Comrade Mulade Sheriff expressed worries over the development in New York, US and called on the electoral umpire INEC to do everything humanly possible to avoid this ugly menace in order to give credibility to our electoral process

He claimed that since independence, national elections in Nigeria have always been marred by irregularities due to so many factors.

“This has resulted in the Electoral Act stipulating in Section 53 (2) that “where the votes cast at an election in any polling unit exceed the number of registered voters in that polling unit, the result of the election for that polling unit shall be declared void by the Commission and another election may be conducted at a date to be fixed by the Commission where the result at that polling unit may affect the overall result in the Constituency”, he said.

“Section 53 (3) added that “where an election is nullified in accordance with subsection (2) of this section, there shall be no return for the election until another poll has taken place in the affected area.”

Following this Act, in recent times, the INEC has declared elections inconclusive in Anambra State (2011 and 2013), Bayelsa (2015), Kogi (2015) and Imo (2015).

It is no more news that the Independent National Electoral Commission declared the March 9, 2019 Governorship and State House of Assembly elections inconclusive in Plateau, Adamawa, Bauchi, Benue, Sokoto and Kano States, while those in Rivers State have been suspended.

In a statement, the Commission explained that it took the decisions following widespread security challenges and claims that some of its staff were held hostage and materials including results sheets were destroyed, as well as cases where the votes cast in a polling unit exceeded the number of registered voters in that polling unit.

Comrade Mulade said that; “recurrence of inconclusive elections in Nigeria, whatever the causes might be, portends negative implications for Nigeria’s electoral system. Not only does it cause voter apathy, it also affects the judgmental ability of the electorate, undermines the credibility of Nigeria’s electoral umpire, INEC, to conduct peaceful, free and fair elections in the country, thus sending bad signasl to the local and international communities”.

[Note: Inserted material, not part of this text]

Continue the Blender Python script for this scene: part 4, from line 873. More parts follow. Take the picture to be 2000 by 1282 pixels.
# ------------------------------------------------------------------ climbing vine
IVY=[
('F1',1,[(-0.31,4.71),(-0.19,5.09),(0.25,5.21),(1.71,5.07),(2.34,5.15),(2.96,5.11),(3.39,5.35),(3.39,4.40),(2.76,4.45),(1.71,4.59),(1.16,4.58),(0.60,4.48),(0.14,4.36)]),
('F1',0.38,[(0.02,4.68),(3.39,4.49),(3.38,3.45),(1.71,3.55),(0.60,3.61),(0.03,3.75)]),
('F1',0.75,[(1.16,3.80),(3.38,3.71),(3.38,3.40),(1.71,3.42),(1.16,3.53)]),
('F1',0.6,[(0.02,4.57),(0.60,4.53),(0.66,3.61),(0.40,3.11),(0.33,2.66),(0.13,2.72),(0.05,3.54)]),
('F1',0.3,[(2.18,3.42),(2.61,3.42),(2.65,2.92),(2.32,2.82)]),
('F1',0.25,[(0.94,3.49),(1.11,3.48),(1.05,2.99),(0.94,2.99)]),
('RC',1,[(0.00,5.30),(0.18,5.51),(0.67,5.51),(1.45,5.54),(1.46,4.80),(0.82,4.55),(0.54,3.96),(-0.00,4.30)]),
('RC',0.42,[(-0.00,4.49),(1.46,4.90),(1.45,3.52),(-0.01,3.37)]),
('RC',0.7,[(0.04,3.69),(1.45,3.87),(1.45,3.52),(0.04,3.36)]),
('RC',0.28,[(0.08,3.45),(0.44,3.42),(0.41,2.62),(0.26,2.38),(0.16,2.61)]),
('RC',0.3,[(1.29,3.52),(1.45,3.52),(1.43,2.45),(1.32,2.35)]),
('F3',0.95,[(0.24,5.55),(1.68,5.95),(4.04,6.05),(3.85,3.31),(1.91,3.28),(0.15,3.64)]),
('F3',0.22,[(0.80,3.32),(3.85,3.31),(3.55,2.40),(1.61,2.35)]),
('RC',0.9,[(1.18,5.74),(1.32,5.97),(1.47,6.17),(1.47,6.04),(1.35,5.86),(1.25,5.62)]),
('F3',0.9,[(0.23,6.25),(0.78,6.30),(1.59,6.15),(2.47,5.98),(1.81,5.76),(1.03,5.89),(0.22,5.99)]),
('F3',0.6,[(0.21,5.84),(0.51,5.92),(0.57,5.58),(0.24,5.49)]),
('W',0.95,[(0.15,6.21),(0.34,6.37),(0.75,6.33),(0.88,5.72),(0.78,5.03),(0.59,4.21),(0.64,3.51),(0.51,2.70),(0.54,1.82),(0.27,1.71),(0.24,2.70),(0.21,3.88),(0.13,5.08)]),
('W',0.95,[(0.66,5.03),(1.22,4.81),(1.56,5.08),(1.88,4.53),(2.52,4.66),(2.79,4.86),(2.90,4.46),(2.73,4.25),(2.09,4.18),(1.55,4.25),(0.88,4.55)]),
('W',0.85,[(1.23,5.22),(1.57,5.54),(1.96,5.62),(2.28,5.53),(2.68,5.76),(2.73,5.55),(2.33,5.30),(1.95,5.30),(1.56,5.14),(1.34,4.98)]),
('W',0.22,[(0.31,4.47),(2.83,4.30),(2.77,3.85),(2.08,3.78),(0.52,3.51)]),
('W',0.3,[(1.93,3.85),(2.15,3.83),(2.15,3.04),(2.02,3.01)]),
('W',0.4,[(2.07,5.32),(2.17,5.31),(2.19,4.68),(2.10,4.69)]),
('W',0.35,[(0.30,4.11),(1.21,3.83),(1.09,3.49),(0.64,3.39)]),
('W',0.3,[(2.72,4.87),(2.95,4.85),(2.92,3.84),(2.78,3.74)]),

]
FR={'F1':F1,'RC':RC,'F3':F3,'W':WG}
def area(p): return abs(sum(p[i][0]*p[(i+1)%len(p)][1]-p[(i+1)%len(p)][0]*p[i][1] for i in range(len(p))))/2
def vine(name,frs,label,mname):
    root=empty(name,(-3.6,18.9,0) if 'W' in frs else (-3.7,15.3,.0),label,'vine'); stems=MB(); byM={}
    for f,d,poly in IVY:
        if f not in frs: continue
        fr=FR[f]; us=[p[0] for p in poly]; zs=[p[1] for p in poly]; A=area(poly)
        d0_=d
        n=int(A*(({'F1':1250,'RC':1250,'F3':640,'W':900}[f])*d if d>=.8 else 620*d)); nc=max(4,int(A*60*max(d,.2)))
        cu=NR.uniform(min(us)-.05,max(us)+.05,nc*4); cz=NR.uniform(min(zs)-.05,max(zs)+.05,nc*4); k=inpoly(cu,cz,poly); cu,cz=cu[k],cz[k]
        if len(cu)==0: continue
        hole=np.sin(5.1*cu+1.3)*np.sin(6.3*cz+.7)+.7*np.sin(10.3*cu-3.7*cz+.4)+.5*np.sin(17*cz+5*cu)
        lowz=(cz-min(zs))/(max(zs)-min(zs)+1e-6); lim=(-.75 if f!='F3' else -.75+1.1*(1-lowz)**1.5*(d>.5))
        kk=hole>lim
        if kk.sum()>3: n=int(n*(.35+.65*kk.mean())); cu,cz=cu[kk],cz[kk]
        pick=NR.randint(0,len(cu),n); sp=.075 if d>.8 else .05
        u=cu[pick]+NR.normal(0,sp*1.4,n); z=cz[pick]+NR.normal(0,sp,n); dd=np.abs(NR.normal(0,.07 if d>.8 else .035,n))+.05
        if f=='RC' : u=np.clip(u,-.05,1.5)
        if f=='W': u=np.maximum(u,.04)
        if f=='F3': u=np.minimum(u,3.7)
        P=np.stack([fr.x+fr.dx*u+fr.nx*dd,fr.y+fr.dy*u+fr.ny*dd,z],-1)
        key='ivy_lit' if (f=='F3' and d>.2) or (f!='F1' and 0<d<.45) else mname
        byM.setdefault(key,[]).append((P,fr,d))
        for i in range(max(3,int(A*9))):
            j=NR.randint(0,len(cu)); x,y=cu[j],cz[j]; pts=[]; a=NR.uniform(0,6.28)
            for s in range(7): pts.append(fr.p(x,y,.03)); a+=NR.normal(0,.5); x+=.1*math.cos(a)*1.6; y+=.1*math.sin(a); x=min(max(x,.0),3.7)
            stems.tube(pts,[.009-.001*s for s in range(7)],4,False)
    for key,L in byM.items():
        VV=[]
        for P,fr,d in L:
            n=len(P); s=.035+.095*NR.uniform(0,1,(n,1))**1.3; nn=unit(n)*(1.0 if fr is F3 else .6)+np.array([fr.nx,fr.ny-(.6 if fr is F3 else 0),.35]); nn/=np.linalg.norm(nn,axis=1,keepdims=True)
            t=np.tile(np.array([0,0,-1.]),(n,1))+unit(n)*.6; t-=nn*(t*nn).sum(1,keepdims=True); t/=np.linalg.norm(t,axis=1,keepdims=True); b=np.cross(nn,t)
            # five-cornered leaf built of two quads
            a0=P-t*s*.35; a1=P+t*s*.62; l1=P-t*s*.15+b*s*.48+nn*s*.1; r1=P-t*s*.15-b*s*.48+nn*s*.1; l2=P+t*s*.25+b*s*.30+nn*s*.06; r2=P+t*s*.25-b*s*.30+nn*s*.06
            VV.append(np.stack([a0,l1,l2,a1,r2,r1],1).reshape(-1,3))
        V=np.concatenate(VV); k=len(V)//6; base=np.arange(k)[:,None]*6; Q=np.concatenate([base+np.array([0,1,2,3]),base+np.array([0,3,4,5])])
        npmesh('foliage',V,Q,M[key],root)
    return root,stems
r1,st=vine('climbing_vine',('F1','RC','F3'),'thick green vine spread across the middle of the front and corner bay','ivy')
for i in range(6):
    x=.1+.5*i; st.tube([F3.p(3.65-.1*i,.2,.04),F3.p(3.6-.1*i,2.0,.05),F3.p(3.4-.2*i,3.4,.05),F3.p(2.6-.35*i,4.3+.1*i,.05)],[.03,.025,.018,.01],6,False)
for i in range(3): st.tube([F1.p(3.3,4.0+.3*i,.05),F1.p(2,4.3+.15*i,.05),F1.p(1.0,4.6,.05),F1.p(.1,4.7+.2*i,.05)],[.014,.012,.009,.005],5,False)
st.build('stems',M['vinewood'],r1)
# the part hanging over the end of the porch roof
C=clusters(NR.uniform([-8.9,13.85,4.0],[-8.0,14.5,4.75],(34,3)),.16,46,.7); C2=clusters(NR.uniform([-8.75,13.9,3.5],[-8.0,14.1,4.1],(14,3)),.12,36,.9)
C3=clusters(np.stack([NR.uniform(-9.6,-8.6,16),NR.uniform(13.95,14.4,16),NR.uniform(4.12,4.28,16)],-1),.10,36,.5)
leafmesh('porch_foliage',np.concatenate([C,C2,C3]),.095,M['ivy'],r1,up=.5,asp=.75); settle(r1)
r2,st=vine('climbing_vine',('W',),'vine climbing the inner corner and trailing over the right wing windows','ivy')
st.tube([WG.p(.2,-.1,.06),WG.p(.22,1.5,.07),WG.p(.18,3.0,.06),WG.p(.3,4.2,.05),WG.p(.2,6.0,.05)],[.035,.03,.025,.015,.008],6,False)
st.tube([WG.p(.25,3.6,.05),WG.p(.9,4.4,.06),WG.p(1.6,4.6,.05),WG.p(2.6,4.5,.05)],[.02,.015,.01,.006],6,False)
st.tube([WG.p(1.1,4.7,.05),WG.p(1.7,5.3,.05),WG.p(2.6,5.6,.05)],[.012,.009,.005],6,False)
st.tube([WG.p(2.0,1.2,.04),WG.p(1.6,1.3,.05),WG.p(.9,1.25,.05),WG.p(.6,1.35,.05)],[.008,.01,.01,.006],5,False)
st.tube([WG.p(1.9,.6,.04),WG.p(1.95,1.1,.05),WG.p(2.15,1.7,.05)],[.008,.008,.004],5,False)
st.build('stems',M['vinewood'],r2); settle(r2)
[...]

“In addition, inconclusive elections lead to a waste of national resources and forestall the achievement of sustainable development goals, SDGs. The energy, time and finance which should have been used for meaningful national projects are wasted on inconclusive and re-run elections”, he added.

As a civil society organization advocating for national peace and unity, improved security, justice and economic viability, Center for Peace and Environmental Justice CEPEJ proposes the following steps towards ensuring a positive change in the electoral narratives of Nigeria

Conditions for free and fair elections should be put in place to end cases of inconclusive elections due to insecurity and electoral irregularities. It is important to make all possible adjustments within the existing legal framework to avoid the causes of inconclusive and suspended elections in Nigeria.

National institutions should be strengthened to reflect the supremacy of the Rule of Law, while Electoral Malpractices Commission should announce the names of electoral offenders. Politicians who create conditions that do not allow elections to be concluded should be well investigated. Electoral offenders should be duly prosecuted and brought to justice.

INEC should overtly commit itself to sanitizing the electoral system beginning from its own staff. There is the need to review the criteria and process of recruiting adhoc staff for elections.

Politicians and security agents should be directly engaged to discuss their standpoints on the issue of inconclusive elections in Nigeria.

God bless the Federal Republic of Nigeria.